Wednesday 9 August 2017

Plus ça change, plus c'est la même chose

Fifty-three years on, Martin Thomas (Baron Thomas of Gresford) has been reminded of his first parliamentary campaign. What struck me about the newspaper report included in the Liberal Voice piece (apart from the fact that his lordship was even more handsome then than in later life), was how little had changed politically.

We need Lords reform as much as ever. The hereditary element may only be a faint echo of its former domination, but the upper House is now swamped with political appointees as a result of successive prime ministers seeking to redress the political imbalance left by the previous incumbent. It is a matter of shame that Conservative and Labour front benches conspired against the will of the people in 2010 by preventing the Liberal Democrat-inspired Lords Reform Bill from proceeding.

The rating system was very unfair. Fifteen years later, Margaret Thatcher was to replace it with something even more regressive, the community charge. Now we are back to "rating plus" in the form of council tax, which is only marginally fairer than rating. We still need a progressive system, like local income tax, or the site-value rating proposed by the Liberal party in 1964, or a combination of the two.

The politics of fear is still with us. The Conservatives continue to have nothing to offer but the assertion that they are more stable and sound than the main opposition, which admittedly is in an even worse state than it was in 1964. George Brown may have been over-susceptible to alcohol, but at least he did want Labour to take the country forward* rather than back to a discredited state socialism espoused by Corbyn and McDonnell.

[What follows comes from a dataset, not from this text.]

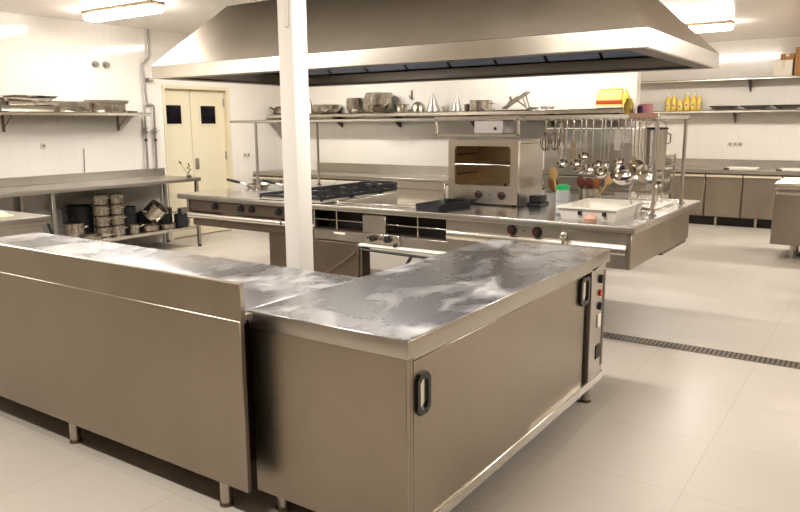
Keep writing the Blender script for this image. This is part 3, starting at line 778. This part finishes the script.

Substitute "Premier League footballer" for "the Beatles" and multiply the weekly take-home figure by six or more, and the statement about pay disparity holds. The Conservatives may claim that the gap between the highest- and lowest-paid has narrowed, but only by comparison with the Blair-Brown years when it reached historic proportions.

We still lack a fair voting system. Worker participation in commercial and industrial enterprises has barely progressed. We have yet to see a British post-world-war government with a truly international outlook - post-Thatcher, we have become even more insular.

The one very clear change is one for the worse. Lord Thomas reminds my generation:

When I harangued the voters in Rhuddlan, lengthy speeches were acceptable. Every sentence had a real live verb in it, and, more significantly, the press reported every word. 

But he concludes his piece on an optimistic note:

But remember how Vince and Nick and Ed, Jo and Lynne and Jenny, and others of our Party fought within the coalition for the values and aims which had inspired us on the long march. Of course there were mistakes, but whatever the backlash, let us be proud of what we achieved and proud that the vision has remained intact.
What strikes me when I re-read this speech, is the consistency with which we have maintained our goals and the continuing relevance of our policies in a much changed world.


* Brown might have succeeded in those hopeful days of the late 1960s if prime minister Wilson had not trimmed under pressure from trade union barons and the Treasury.